Chère Maria, chère Ariana,

vous nous avez offert un message de votre soeur, de votre mère. Vous avez souligné la
provenance modeste d’Edward Steichen et la force de ses parents luxembourgeois. Ceux-ci
ont su éclairer son parcours et l’encourager à choisir sa vie d’artiste. Vous avez mis l’accent
sur l’amitié entre la famille du célèbre artiste et ses amis au Luxembourg.
Et si à votre exemple, le message profond, immuable, universel de l’exposition The Family of
Man était celui de l’invitation à la générosité ? L’acte est sacré : behold this and always love
it! est cité l’indien Sioux dans l’exposition. N’est-ce pas précisément un jalon précieux, qui
fait si souvent et si cruellement défaut sur le chemin de l’homme?

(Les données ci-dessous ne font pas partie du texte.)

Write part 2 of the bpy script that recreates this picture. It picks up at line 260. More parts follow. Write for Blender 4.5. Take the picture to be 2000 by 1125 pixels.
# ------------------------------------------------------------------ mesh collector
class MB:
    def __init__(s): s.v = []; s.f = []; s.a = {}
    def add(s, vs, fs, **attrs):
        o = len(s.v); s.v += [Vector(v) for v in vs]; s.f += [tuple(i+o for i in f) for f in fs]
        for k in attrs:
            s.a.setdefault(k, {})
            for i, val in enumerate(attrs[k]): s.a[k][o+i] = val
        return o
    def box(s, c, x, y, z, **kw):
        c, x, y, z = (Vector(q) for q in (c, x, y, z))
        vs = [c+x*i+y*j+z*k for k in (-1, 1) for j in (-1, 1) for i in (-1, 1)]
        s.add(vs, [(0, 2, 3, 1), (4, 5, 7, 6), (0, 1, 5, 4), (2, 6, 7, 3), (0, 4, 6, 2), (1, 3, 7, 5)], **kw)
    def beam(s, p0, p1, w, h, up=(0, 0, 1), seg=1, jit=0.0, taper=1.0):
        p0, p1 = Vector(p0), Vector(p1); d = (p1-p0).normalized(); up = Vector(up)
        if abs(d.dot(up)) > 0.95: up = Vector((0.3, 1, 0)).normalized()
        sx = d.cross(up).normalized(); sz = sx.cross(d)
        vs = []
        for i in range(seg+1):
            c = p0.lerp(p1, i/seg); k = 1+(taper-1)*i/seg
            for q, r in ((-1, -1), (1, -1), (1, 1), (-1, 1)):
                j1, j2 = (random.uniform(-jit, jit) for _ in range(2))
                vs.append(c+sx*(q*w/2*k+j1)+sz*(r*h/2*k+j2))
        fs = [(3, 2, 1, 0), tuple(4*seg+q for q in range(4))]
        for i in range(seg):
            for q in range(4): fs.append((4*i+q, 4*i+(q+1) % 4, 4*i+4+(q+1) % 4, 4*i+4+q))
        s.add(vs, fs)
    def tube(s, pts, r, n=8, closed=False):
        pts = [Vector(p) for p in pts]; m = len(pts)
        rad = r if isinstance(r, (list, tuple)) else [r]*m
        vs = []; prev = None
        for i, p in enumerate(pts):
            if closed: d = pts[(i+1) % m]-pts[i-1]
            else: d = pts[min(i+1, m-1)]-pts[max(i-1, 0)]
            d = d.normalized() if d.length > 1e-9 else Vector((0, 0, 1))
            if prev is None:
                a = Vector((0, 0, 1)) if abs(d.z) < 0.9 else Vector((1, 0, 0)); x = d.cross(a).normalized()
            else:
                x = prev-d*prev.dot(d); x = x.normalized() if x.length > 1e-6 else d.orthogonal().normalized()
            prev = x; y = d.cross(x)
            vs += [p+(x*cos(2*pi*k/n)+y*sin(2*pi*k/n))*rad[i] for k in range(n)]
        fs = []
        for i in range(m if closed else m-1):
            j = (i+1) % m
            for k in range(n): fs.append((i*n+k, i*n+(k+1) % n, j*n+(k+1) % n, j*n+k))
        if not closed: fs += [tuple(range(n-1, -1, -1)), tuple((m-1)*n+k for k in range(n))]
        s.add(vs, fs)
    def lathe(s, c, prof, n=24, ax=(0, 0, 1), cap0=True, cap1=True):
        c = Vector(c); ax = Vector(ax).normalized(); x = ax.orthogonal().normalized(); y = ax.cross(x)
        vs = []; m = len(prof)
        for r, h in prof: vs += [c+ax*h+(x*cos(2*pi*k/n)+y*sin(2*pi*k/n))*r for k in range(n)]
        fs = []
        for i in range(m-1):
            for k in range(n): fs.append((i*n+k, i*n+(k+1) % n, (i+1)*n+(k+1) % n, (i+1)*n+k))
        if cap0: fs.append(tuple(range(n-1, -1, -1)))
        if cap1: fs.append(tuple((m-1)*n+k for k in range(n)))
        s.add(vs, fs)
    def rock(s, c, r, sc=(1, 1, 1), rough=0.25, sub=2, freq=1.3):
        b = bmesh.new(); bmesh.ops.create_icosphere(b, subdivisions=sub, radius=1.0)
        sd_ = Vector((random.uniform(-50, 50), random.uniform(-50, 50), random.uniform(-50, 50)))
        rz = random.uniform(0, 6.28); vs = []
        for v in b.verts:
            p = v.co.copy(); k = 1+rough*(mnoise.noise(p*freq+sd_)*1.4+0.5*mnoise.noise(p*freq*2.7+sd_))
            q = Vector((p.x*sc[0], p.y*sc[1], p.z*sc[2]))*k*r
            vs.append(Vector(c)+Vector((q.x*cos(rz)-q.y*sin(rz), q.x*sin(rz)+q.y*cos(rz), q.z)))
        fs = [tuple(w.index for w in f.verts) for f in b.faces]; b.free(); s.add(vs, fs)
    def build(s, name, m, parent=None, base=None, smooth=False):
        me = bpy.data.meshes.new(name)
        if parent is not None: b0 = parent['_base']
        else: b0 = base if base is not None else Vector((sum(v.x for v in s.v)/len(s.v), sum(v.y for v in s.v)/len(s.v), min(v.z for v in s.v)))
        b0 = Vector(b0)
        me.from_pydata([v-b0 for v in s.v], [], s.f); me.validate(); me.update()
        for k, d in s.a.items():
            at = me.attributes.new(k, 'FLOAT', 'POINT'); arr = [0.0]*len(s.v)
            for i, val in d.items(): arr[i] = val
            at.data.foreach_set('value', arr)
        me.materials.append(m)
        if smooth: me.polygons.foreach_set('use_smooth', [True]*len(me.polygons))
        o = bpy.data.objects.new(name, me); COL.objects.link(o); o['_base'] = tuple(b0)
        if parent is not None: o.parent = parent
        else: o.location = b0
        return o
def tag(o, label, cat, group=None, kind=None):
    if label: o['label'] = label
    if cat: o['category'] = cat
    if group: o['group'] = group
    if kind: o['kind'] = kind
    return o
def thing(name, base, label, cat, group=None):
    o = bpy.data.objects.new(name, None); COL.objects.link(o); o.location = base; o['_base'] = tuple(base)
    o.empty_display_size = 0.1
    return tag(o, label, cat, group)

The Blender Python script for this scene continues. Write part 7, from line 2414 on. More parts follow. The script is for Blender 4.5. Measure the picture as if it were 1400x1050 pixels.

La réouverture en ce jourd’hui nous replonge dans la passionnante aventure de The Family
of Man, dans ce pèlerinage sans fin avec son discours humaniste jeune, malgré l’âge des
oeuvres dans lesquels il reste inscrit.

The Family of Man constitue pour nous une mission, une mission non seulement de
conserver, restaurer et exposer ; mais une mission humaniste d’induire et de susciter des
réflexions et des débats autour de l’humanité, de la paix, de l’action contre toute guerre,
prenant appui sur la force de l’image qu’avait compris Steichen. C’est ainsi que la FoM nous
parlera toujours, même au 21e s.

Altesses Royales,

Dir Dammen an Dir Hären,

Ech sinn iwwerzeegt, dat dis Ausstellung iis och nach am 21. Jh. eppes ze soen hott. Trotz
aller Naïvitéit vun der Duerstellong solle mir hiere Message vu Fridden a géint Gewalt net
geréngschätzen an ënnerschätzen, mee en notzen fir dis sou néideg Diskussioun ze fërderen
mat der Generatioun vum 21. Jh.

Och deen Débat stärkt iin Regioun, och dat ass en Atout fir d’Éisléck, och dat ass iin weider
Chance fir den Norden, gestärkt dorch d’Kultur an dorch Dezentraliséirung an der Kultur. An
esou kann nët nëmmen éis ganz Land, mee och Är Regioun, sech dorch Kultur international
positionnéiren. Ech sinn zouversiichtlech, dat Dir den intellektuellen an kulturtouristesche
„Blockbuster“ FoM notze wärt an am richtege Geescht dis nei Nisch „Steichenland“
virunentwéckele waert fir Är Gemiin a fir Är Regioun. Ech freee mech, als Kulturministerin
dorch dise Projet an dorch esou e Patrimoine dozou bäidroen ze kënnen, dis Regioun elei
nach méi attraktiv maachen ze kënnen.

Léif Frënn,

Mir verbannen jarhonnertelaang Geschicht mat dem Bléck no vir a mat dem Wëllen zum
Nodenken unzereegen op Basis vun humanisteschen Thesen; Thesen, déi éise Bléck op
d’Menschheet net verkläre sollen, mee déi hellefe sollen, d’Menschheet oder op d’mannst
d’Gesellschaft awer e bëssche besser ze maachen. Och dat, a besonnesch dat, ass Kultur:
den Denkprozess an d‘Auserneeseetzung aktiv fërderen an ënnerstëtzen. Déi wichteg
Erwschaft vu gläich 2 Patrimoines mateneen, ass Missioun a Verflichtung zugläich! Loosst iis
zesummen dis Vermächtnis unhollen an ugoen! Ech soen Iech Merci.